Objective Art


taken from In Search of the Miraculous by P.D. Ouspensky


"I do not call art all that you call art...  Among works of art, especially works of ancient, art, you meet with many things you cannot explain and which contain a certain something you do not feel in modern works of art. But as you do not realize what this difference is you very soon forget it and continue to take everything as one kind of art. And yet there is enormous difference between your art and the art of which I speak. ..." 

"In real art there is nothing accidental. It is mathematics. Everything in it can be calculated, everything can be known beforehand. The artist knows and understands what he wants to convey and his work cannot produce one impression on one man and another impression on another... It will always, and with mathematical certainty, produce one and the same impression."
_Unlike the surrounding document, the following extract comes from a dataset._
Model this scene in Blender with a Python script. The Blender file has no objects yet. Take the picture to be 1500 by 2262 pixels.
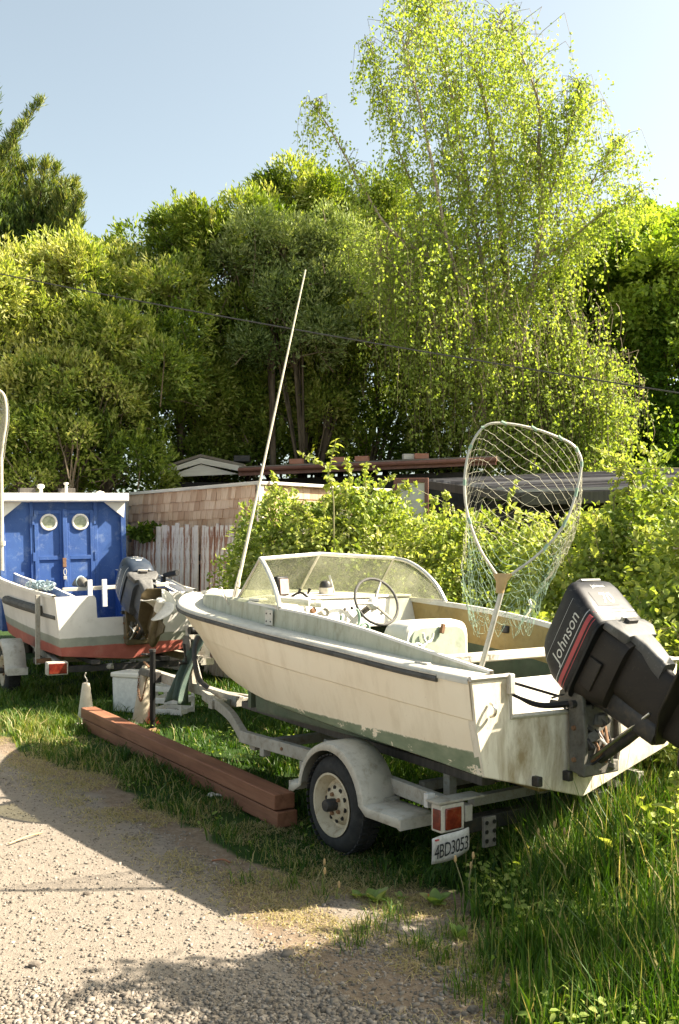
import bpy, bmesh, math
import numpy as np
from mathutils import Vector, Matrix, Euler
from mathutils.bvhtree import BVHTree
R = math.radians
C = bpy.context.scene.collection
scene = bpy.context.scene
rng = np.random.default_rng(7)

# ------------------------------------------------------------------ camera, world, sun, exposure
CAM_H, FPX, HOR = 1.66, 2199.0, 1222.0
cam_d = bpy.data.cameras.new('camera')
cam = bpy.data.objects.new('camera', cam_d); C.objects.link(cam)
cam.location = (0, 0, CAM_H); cam.rotation_euler = (R(90), 0, 0)
cam_d.sensor_fit = 'VERTICAL'; cam_d.sensor_height = 36; cam_d.lens = 35
cam_d.shift_y = (HOR - 1131.0) / 2262.0
cam_d.clip_start = 0.05; cam_d.clip_end = 1000
scene.camera = cam
SUN_EL, SUN_AZ = 42.5, 7.0          # azimuth measured from +X towards +Y
w = bpy.data.worlds.new('World'); scene.world = w; w.use_nodes = True
nt = w.node_tree; nt.nodes.clear()
sky = nt.nodes.new('ShaderNodeTexSky'); sky.sky_type = 'NISHITA'; sky.sun_disc = False
sky.sun_elevation = R(SUN_EL); sky.sun_rotation = R(90 - SUN_AZ)
sky.altitude = 0; sky.air_density = 0.75; sky.dust_density = 3.0; sky.ozone_density = 0.6
bg = nt.nodes.new('ShaderNodeBackground'); bg.inputs['Strength'].default_value = 0.088
wo = nt.nodes.new('ShaderNodeOutputWorld')
hs = nt.nodes.new('ShaderNodeHueSaturation'); hs.inputs['Saturation'].default_value = 0.72
wb = nt.nodes.new('ShaderNodeMix'); wb.data_type = 'RGBA'; wb.blend_type = 'MULTIPLY'; wb.inputs[0].default_value = 1.0
wb.inputs[7].default_value = (0.985, 1.0, 0.85, 1)          # warm white balance of the film
nt.links.new(sky.outputs[0], hs.inputs['Color']); nt.links.new(hs.outputs[0], wb.inputs[6]); nt.links.new(wb.outputs[2], bg.inputs[0]); nt.links.new(bg.outputs[0], wo.inputs[0])
sun_d = bpy.data.lights.new('sun', 'SUN'); sun_d.energy = 5.0; sun_d.angle = R(0.5); sun_d.color = (1.0, 0.90, 0.745)
sun = bpy.data.objects.new('sun', sun_d); C.objects.link(sun)
sv = Vector((math.cos(R(SUN_EL)) * math.cos(R(SUN_AZ)), math.cos(R(SUN_EL)) * math.sin(R(SUN_AZ)), math.sin(R(SUN_EL))))
sun.rotation_euler = sv.to_track_quat('Z', 'Y').to_euler(); sun.location = (20, 5, 20)
vs = scene.view_settings
vs.view_transform = 'Standard'; vs.look = 'None'; vs.gamma = 1; vs.use_curve_mapping = False; vs.exposure = 1.97
try:
    scene.cycles.max_bounces = 8; scene.cycles.transparent_max_bounces = 12
except Exception: pass

def at(px, py, Y):
    "a pixel of the photograph at a known distance, as a point of the place"
    return np.array(((px - 750) / FPX * Y, Y, CAM_H + (HOR - py) / FPX * Y))

# ------------------------------------------------------------------ naming helpers
def props(o, label=None, cat=None, group=None, kind=None):
    if label: o['label'] = label
    if cat: o['category'] = cat
    if group: o['group'] = group
    if kind: o['kind'] = kind
    return o
def empty(name, loc, rot=(0, 0, 0), label=None, cat=None, group=None):
    o = bpy.data.objects.new(name, None); C.objects.link(o)
    o.location = loc; o.rotation_euler = rot; o.empty_display_size = .2
    return props(o, label, cat, group)
def link(name, me, parent=None):
    o = bpy.data.objects.new(name, me); C.objects.link(o)
    if parent is not None: o.parent = parent
    return o
def dup(o, parent=None):
    c = o.copy(); C.objects.link(c)
    if parent is not None: c.parent = parent
    for ch in list(o.children): dup(ch, c)
    return c

# ------------------------------------------------------------------ mesh builder
def nrm(a):
    a = np.asarray(a, float); n = np.linalg.norm(a, axis=-1, keepdims=True); n[n == 0] = 1
    return a / n
def crom(keys, n):
    "Catmull-Rom through rows of keys"
    K = np.asarray(keys, float); m = len(K)
    K2 = np.vstack([2 * K[0] - K[1], K, 2 * K[-1] - K[-2]])
    out = []
    for t in np.linspace(0, m - 1, n):
        i = min(int(t), m - 2); f = t - i
        p0, p1, p2, p3 = K2[i], K2[i + 1], K2[i + 2], K2[i + 3]
        out.append(.5 * (2 * p1 + (p2 - p0) * f + (2 * p0 - 5 * p1 + 4 * p2 - p3) * f * f + (3 * p1 - p0 - 3 * p2 + p3) * f ** 3))
    return np.array(out)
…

"... This is real, objective art. Imagine some scientific work--a book on astronomy or chemistry. It is impossible that one person should understand it in one way and another in another way. Everyone who is sufficiently prepared and who is able to read this book will understand what the author means, and precisely as the author means it. An objective work of art is just such a book, except that it affects the emotional and not only the intellectual side of man."

"Do such works of objective art exist at the present day?' I asked.

"Of course they exist," answered G. "The great Sphinx in Egypt is such a work of art, as well as some historically known works of architecture, certain statues of gods, and many other things. There are figures of gods and of various mythological beings that can be read like books, only not with the mind but with the emotions... In the course of our travels in Central Asia we found, in the desert at the foot of the Hindu Kush, a strange figure which we thought at first was some ancient god or devil. At first it produced upon us simply the impression of being a curiosity. But after a while we began to feel that this figure contained many things, a big, complete, and complex system of cosmology. And slowly, step by step, we began to decipher this system. It was in the body of the figure, in its legs, in its arms, in its head, in its eyes, in its ears; everywhere. In the whole statue there was nothing accidental, nothing without meaning. And gradually we understood the aim of the people who built this statue. We began to feel their thoughts, their feelings... we grasped the meaning of what they wanted to convey to us across thousands of years, and not only the meaning, but all the feelings and the emotions connected with it as well. That indeed was art!"